┌──
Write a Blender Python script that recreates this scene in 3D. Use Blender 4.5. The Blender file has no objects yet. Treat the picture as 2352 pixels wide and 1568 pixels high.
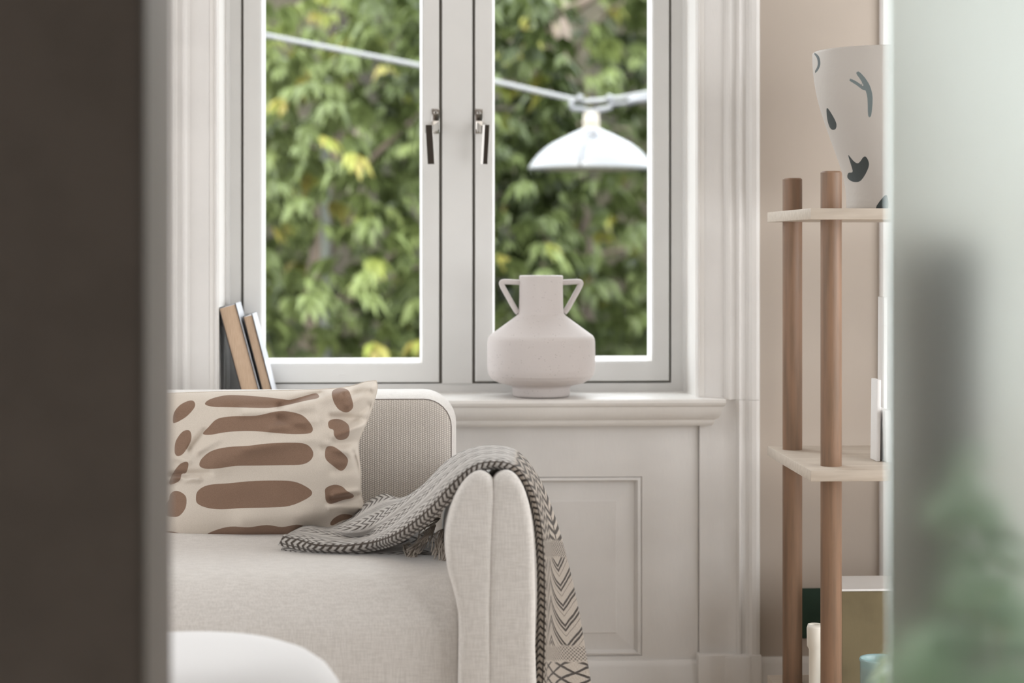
import bpy, bmesh, math, random
import numpy as np
from mathutils import Vector, Matrix, noise as mnoise

random.seed(7)
sc = bpy.context.scene
COL = sc.collection

# ------------------------------------------------------------------ camera, sky, light, exposure
F_PX = 4573.0
CAM_Z = 1.05
THETA = math.atan(226.0 / F_PX)
HORIZON = 564.0
cam_d = bpy.data.cameras.new('camera')
cam = bpy.data.objects.new('camera', cam_d)
COL.objects.link(cam)
cam.location = (0, 0, CAM_Z)
cam.rotation_euler = (math.pi / 2, 0, -THETA)
cam_d.sensor_width = 36.0
cam_d.lens = 36.0 * F_PX / 2352.0
cam_d.shift_y = -(784.0 - HORIZON) / 2352.0
cam_d.clip_start = 0.05
cam_d.clip_end = 200
cam_d.dof.use_dof = True
cam_d.dof.focus_distance = 4.05
cam_d.dof.aperture_fstop = 2.5
sc.camera = cam

world = bpy.data.worlds.new('sky')
sc.world = world
world.use_nodes = True
wn = world.node_tree
bg = wn.nodes['Background']
bg.inputs['Color'].default_value = (0.90, 0.95, 1.0, 1)
bg.inputs['Strength'].default_value = 2.9

sun_d = bpy.data.lights.new('sun', 'SUN')
sun_d.energy = 1.9
sun_d.angle = math.radians(14)
sun_d.color = (1.0, 0.94, 0.82)
sun = bpy.data.objects.new('sun', sun_d)
COL.objects.link(sun)
sun.rotation_euler = (math.radians(42), 0, math.radians(-28))


def area(name, loc, rot, sx, sy, power, color, portal=False):
    d = bpy.data.lights.new(name, 'AREA')
    d.shape = 'RECTANGLE'
    d.size, d.size_y = sx, sy
    d.energy = power
    d.color = color
    o = bpy.data.objects.new(name, d)
    COL.objects.link(o)
    o.location = loc
    o.rotation_euler = rot
    if portal:
        d.cycles.is_portal = True
    return o


area('window_portal', (0.1, 4.95, 1.55), (math.radians(-90), 0, 0), 1.2, 1.8, 1, (1, 1, 1), True)
# fill lights added along the unseen walls and overhead
area('side_fill_light', (-2.45, 3.1, 1.25), (0, math.radians(-90), 0), 1.7, 1.8, 10, (0.97, 0.985, 1.0))
area('right_fill_light', (2.40, 3.1, 1.15), (0, math.radians(90), 0), 1.7, 1.4, 15, (0.97, 0.985, 1.0))
area('ceiling_fill_light', (0.3, 2.95, 2.52), (0, 0, 0), 1.2, 1.0, 1.5, (1.0, 0.97, 0.95))  # weak added fill from above, no lamp modelled
area('front_wall_fill_light', (-1.55, 2.16, 1.1), (math.radians(90), 0, 0), 1.6, 1.9, 5, (0.98, 0.99, 1.0))  # pair of unseen fills on the near wall, added to brighten the room
area('front_wall_fill_light_2', (2.02, 2.16, 1.0), (math.radians(90), 0, 0), 0.8, 1.7, 8.5, (0.98, 0.99, 1.0))
area('hall_fill_light', (-1.6, -1.0, 2.3), (0, 0, 0), 1.2, 1.2, 9, (1.0, 0.97, 0.95))  # added overhead fill for the hall side of the near wall

vs = sc.view_settings
vs.view_transform = 'Standard'
vs.look = 'None'
vs.gamma = 1.0
vs.use_curve_mapping = False
vs.exposure = 1.18
sc.cycles.max_bounces = 10
sc.cycles.diffuse_bounces = 5
sc.cycles.transparent_max_bounces = 12
sc.cycles.use_denoising = True
sc.cycles.sample_clamp_indirect = 6.0


def P(px, py, Y):
    """a point of the room (depth Y from the camera's wall) measured off the photograph"""
    k = (px - 1176.0) / F_PX
    st, ct = math.sin(THETA), math.cos(THETA)
    rx, ry = st + ct * k, ct - st * k
    t = Y / ry
    return Vector((rx * t, Y, CAM_Z - (py - HORIZON) / F_PX * t))


def PX(px, Y): return P(px, 0, Y).x
def PZ(py, Y, px=1176): return P(px, py, Y).z


# ------------------------------------------------------------------ node expression helper
class N:
    def __init__(s, nt, sock): s.nt, s.s = nt, sock

    def _op(s, op, *o, flip=False):
        n = s.nt.nodes.new('ShaderNodeMath'); n.operation = op
        args = [s] + list(o)
        if flip: args = args[::-1]
        for i, a in enumerate(args):
            if isinstance(a, N): s.nt.links.new(a.s, n.inputs[i])
            else: n.inputs[i].default_value = a
        return N(s.nt, n.outputs[0])

    def __add__(s, o): return s._op('ADD', o)
    __radd__ = __add__
    def __mul__(s, o): return s._op('MULTIPLY', o)
    __rmul__ = __mul__
    def __sub__(s, o): return s._op('SUBTRACT', o)
    def __rsub__(s, o): return s._op('SUBTRACT', o, flip=True)
    def __truediv__(s, o): return s._op('DIVIDE', o)
    def abs(s): return s._op('ABSOLUTE')
    def fract(s): return s._op('FRACT')
    def sin(s): return s._op('SINE')
    def lt(s, v): return s._op('LESS_THAN', v)
    def gt(s, v): return s._op('GREATER_THAN', v)
    def mx(s, o): return s._op('MAXIMUM', o)
    def mn(s, o): return s._op('MINIMUM', o)

    def step(s, a, b, lo=0.0, hi=1.0):
        n = s.nt.nodes.new('ShaderNodeMapRange'); n.interpolation_type = 'SMOOTHSTEP'
        s.nt.links.new(s.s, n.inputs['Value'])
        for k, v in (('From Min', a), ('From Max', b), ('To Min', lo), ('To Max', hi)): n.inputs[k].default_value = v
        return N(s.nt, n.outputs[0])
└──
AIM: Print the data above verbatim from the first line through the line holding "COL = sc.collection", leaving every picture out.

FULL OUTPUT:
Write a Blender Python script that recreates this scene in 3D. Use Blender 4.5. The Blender file has no objects yet. Treat the picture as 2352 pixels wide and 1568 pixels high.
import bpy, bmesh, math, random
import numpy as np
from mathutils import Vector, Matrix, noise as mnoise

random.seed(7)
sc = bpy.context.scene
COL = sc.collection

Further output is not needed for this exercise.